■ **AIM**
Retype, please, the listing from its opening line through the line that contains "COL = SC.collection", both included, without the pictures.

■ **INFORMATION PROVIDED**
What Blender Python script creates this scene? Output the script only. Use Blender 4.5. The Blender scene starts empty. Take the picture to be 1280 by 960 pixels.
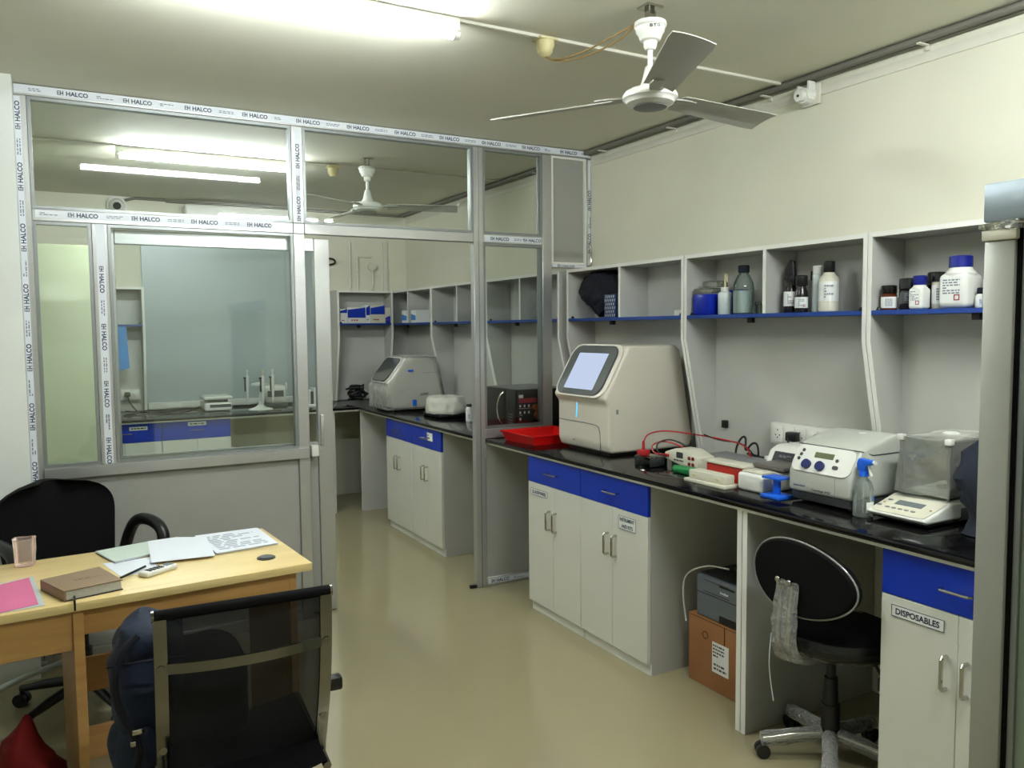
import bpy, bmesh, math, random
from math import sin, cos, pi, radians as RD
from mathutils import Vector as V, Matrix, noise

random.seed(7)
SC = bpy.context.scene
COL = SC.collection

# ------------------------------------------------------------------ camera, world, lights, exposure
CAM = (-3.0497, 0.0, 1.6)
yaw, pitch, roll, FPX = 0.5102, 0.069, -0.0087, 1009.96
_f = V((sin(yaw)*cos(pitch), cos(yaw)*cos(pitch), -sin(pitch)))
_r = V((cos(yaw), -sin(yaw), 0)); _u = _r.cross(_f)
_r2 = _r*cos(roll)+_u*sin(roll); _u2 = -_r*sin(roll)+_u*cos(roll)
cd = bpy.data.cameras.new('camera'); cam = bpy.data.objects.new('camera', cd); COL.objects.link(cam)
M = Matrix((_r2, _u2, -_f)).transposed().to_4x4(); M.translation = V(CAM); cam.matrix_world = M
cd.sensor_width = 36; cd.lens = 36*FPX/1280; cd.clip_start = .05
SC.camera = cam

w = bpy.data.worlds.new('world'); SC.world = w; w.use_nodes = True
w.node_tree.nodes['Background'].inputs[0].default_value = (.8, .85, .9, 1)
w.node_tree.nodes['Background'].inputs[1].default_value = .3
SC.view_settings.view_transform = 'Standard'; SC.view_settings.look = 'None'
SC.view_settings.exposure = 2.17; SC.view_settings.gamma = 1
TUBE_W = 46.0           # emission strength of the tube lamps

# ------------------------------------------------------------------ materials
def lin(c):
    return tuple((v/255/12.92 if v/255 <= .04045 else ((v/255+.055)/1.055)**2.4) for v in c)+(1,)
MATS = {}
def mat(name, rgb, rough=.5, metal=0, var=.04, vs=6, bump=0, bs=60, spec=.5, rgb2=None, stretch=None, coat=0):
    if name in MATS: return MATS[name]
    m = bpy.data.materials.new(name); m.use_nodes = True; nt = m.node_tree; b = nt.nodes['Principled BSDF']
    N, L = nt.nodes.new, nt.links.new
    tc = N('ShaderNodeTexCoord'); mp = N('ShaderNodeMapping'); L(tc.outputs['Object'], mp.inputs[0])
    if stretch: mp.inputs['Scale'].default_value = stretch
    nz = N('ShaderNodeTexNoise'); nz.inputs['Scale'].default_value = vs; nz.inputs['Detail'].default_value = 5
    L(mp.outputs[0], nz.inputs['Vector'])
    cr = N('ShaderNodeValToRGB'); c = lin(rgb)
    c2 = lin(rgb2) if rgb2 else tuple(x*(1-var*2) for x in c[:3])+(1,)
    cr.color_ramp.elements[0].position = .35; cr.color_ramp.elements[1].position = .65
    cr.color_ramp.elements[0].color = c2; cr.color_ramp.elements[1].color = c
    L(nz.outputs[0], cr.inputs[0]); L(cr.outputs[0], b.inputs['Base Color'])
    b.inputs['Roughness'].default_value = rough; b.inputs['Metallic'].default_value = metal
    b.inputs['Specular IOR Level'].default_value = spec
    if coat: b.inputs['Coat Weight'].default_value = coat
    if bump:
        n2 = N('ShaderNodeTexNoise'); n2.inputs['Scale'].default_value = bs; L(mp.outputs[0], n2.inputs['Vector'])
        bp = N('ShaderNodeBump'); bp.inputs['Strength'].default_value = bump; bp.inputs['Distance'].default_value = .004
        L(n2.outputs[0], bp.inputs['Height']); L(bp.outputs[0], b.inputs['Normal'])
    MATS[name] = m; return m
def emis(name, rgb, s):
    m = bpy.data.materials.new(name); m.use_nodes = True; nt = m.node_tree; nt.nodes.clear()
    e = nt.nodes.new('ShaderNodeEmission'); o = nt.nodes.new('ShaderNodeOutputMaterial')
    e.inputs[0].default_value = lin(rgb); e.inputs[1].default_value = s; nt.links.new(e.outputs[0], o.inputs[0]); return m
def seethru(name, tint, fac, rough=.02, rgb=(235, 235, 230), fres=True, bump=0, bs=30, gloss=True, pattern=None):
    """thin clear sheet: transparent with a share of glossy (or body) reflection"""
    m = bpy.data.materials.new(name); m.use_nodes = True; nt = m.node_tree; nt.nodes.clear()
    N, L = nt.nodes.new, nt.links.new
    o = N('ShaderNodeOutputMaterial'); t = N('ShaderNodeBsdfTransparent'); t.inputs[0].default_value = lin(tint)
    if gloss: g = N('ShaderNodeBsdfGlossy'); g.inputs['Roughness'].default_value = rough; g.inputs[0].default_value = lin(rgb)
    else:
        g = N('ShaderNodeBsdfPrincipled'); g.inputs['Roughness'].default_value = rough; g.inputs[0].default_value = lin(rgb)
    mx = N('ShaderNodeMixShader'); L(t.outputs[0], mx.inputs[1]); L(g.outputs[0], mx.inputs[2]); L(mx.outputs[0], o.inputs[0])
    if fres:
        fr = N('ShaderNodeFresnel'); fr.inputs[0].default_value = 1.45
        ma = N('ShaderNodeMath'); ma.operation = 'MULTIPLY_ADD'; ma.inputs[1].default_value = 1.0; ma.inputs[2].default_value = fac
        ma.use_clamp = True; L(fr.outputs[0], ma.inputs[0]); L(ma.outputs[0], mx.inputs[0])
    else: mx.inputs[0].default_value = fac
    if bump:
        tc = N('ShaderNodeTexCoord'); n2 = N('ShaderNodeTexNoise'); n2.inputs['Scale'].default_value = bs; n2.inputs['Detail'].default_value = 4
        L(tc.outputs['Object'], n2.inputs['Vector']); bp = N('ShaderNodeBump'); bp.inputs['Strength'].default_value = bump
        bp.inputs['Distance'].default_value = .02
        L(n2.outputs[0], bp.inputs['Height']); L(bp.outputs[0], g.inputs['Normal'])
    return m

m_wall = mat('cream_wall_paint', (225, 223, 203), .75, var=.02, vs=2, bump=.08, bs=40)
m_pier = mat('white_wall_paint', (222, 226, 220), .75, var=.02, vs=2, bump=.08, bs=40)
m_ceil = mat('ceiling_paint', (220, 218, 200), .8, var=.02, vs=2, bump=.06, bs=30)
m_lam = mat('white_laminate', (214, 214, 203), .4, var=.015, vs=3)
m_lamside = mat('shaded_side_laminate', (186, 186, 179), .42, var=.015, vs=3)  # white laminate greyed in colour for the shade on side faces
m_lamback = mat('pale_laminate', (196, 196, 188), .45, var=.02, vs=2)
m_lamgrey = mat('grey_laminate', (156, 156, 148), .45, var=.02, vs=3)
m_edge = mat('white_and_lit_edge', (232, 232, 224), .4, var=.01)  # white strips; on board fronts the paleness stands for lit edges
m_blue = mat('blue_laminate', (14, 52, 172), .3, var=.02, vs=3)
m_bshelf = mat('blue_shelf_laminate', (24, 62, 142), .35, var=.02, vs=3)
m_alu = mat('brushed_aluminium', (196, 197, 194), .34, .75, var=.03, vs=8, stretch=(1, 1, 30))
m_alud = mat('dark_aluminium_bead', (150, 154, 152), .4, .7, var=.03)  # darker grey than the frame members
m_tape = mat('white_film_tape', (222, 227, 232), .45, var=.02)
m_ink = mat('navy_ink', (28, 36, 66), .6, var=.01)
m_inkp = mat('pale_ink', (168, 172, 188), .6, var=.01)
m_inkg = mat('grey_ink', (120, 126, 140), .6, var=.01)
m_black = mat('black_plastic', (16, 16, 17), .38, var=.02)
m_blackm = mat('matte_black', (8, 8, 9), .8, var=.05, bump=.1, bs=200, spec=.15)
m_chrome = mat('chrome', (196, 192, 184), .11, 1, var=.01)
m_chromed = mat('darkened_chrome', (142, 139, 132), .14, 1, var=.03, vs=20)  # chrome with dark reflections put into its colour
m_white = mat('white_plastic', (226, 226, 218), .35, var=.01)
m_cream = mat('cream_plastic', (214, 210, 190), .4, var=.015)
m_qpcr = mat('warm_white_casing', (212, 206, 190), .33, var=.01, vs=2)
m_grey = mat('grey_plastic', (128, 130, 128), .4, var=.02)
m_dgrey = mat('dark_grey_plastic', (62, 64, 66), .4, var=.02)
m_fan = mat('fan_white_enamel', (232, 232, 224), .3, var=.01)
m_blade = mat('fan_blade_enamel', (176, 175, 165), .35, var=.02)
m_red = mat('red_plastic', (214, 14, 14), .32, var=.02)
m_redc = mat('red_cloth', (128, 10, 14), .85, var=.1, bump=.3, bs=60)
m_green = mat('green_rubber', (22, 128, 62), .4, var=.05)
m_bluep = mat('bright_blue_plastic', (28, 104, 226), .35, var=.02)
m_navy = mat('navy_cloth', (15, 23, 40), .85, var=.15, vs=12, bump=.4, bs=40)
m_navyd = mat('dark_navy_cloth', (17, 18, 34), .85, var=.15, vs=12, bump=.4, bs=30)
m_bag = mat('navy_bag_nylon', (9, 27, 54), .7, var=.12, vs=9, bump=.3, bs=80)
m_paper = mat('white_paper', (226, 230, 238), .6, var=.01)
m_paperp = mat('page_edges', (200, 200, 190), .7, var=.15, vs=90, stretch=(1, 1, 14))
m_pink = mat('pink_paper', (214, 106, 150), .6, var=.03)
m_brown = mat('brown_leatherette', (138, 112, 84), .5, var=.05, bump=.2, bs=120)
m_mint = mat('mint_cover', (196, 210, 200), .5, var=.02)
m_card = mat('brown_cardboard', (158, 108, 64), .8, var=.08, vs=5, bump=.1, bs=90)
m_amber = mat('amber_glass', (92, 42, 14), .15, var=.05, coat=.5)
m_jar = mat('dark_jar', (24, 20, 18), .25, var=.02)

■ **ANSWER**
What Blender Python script creates this scene? Output the script only. Use Blender 4.5. The Blender scene starts empty. Take the picture to be 1280 by 960 pixels.
import bpy, bmesh, math, random
from math import sin, cos, pi, radians as RD
from mathutils import Vector as V, Matrix, noise

random.seed(7)
SC = bpy.context.scene
COL = SC.collection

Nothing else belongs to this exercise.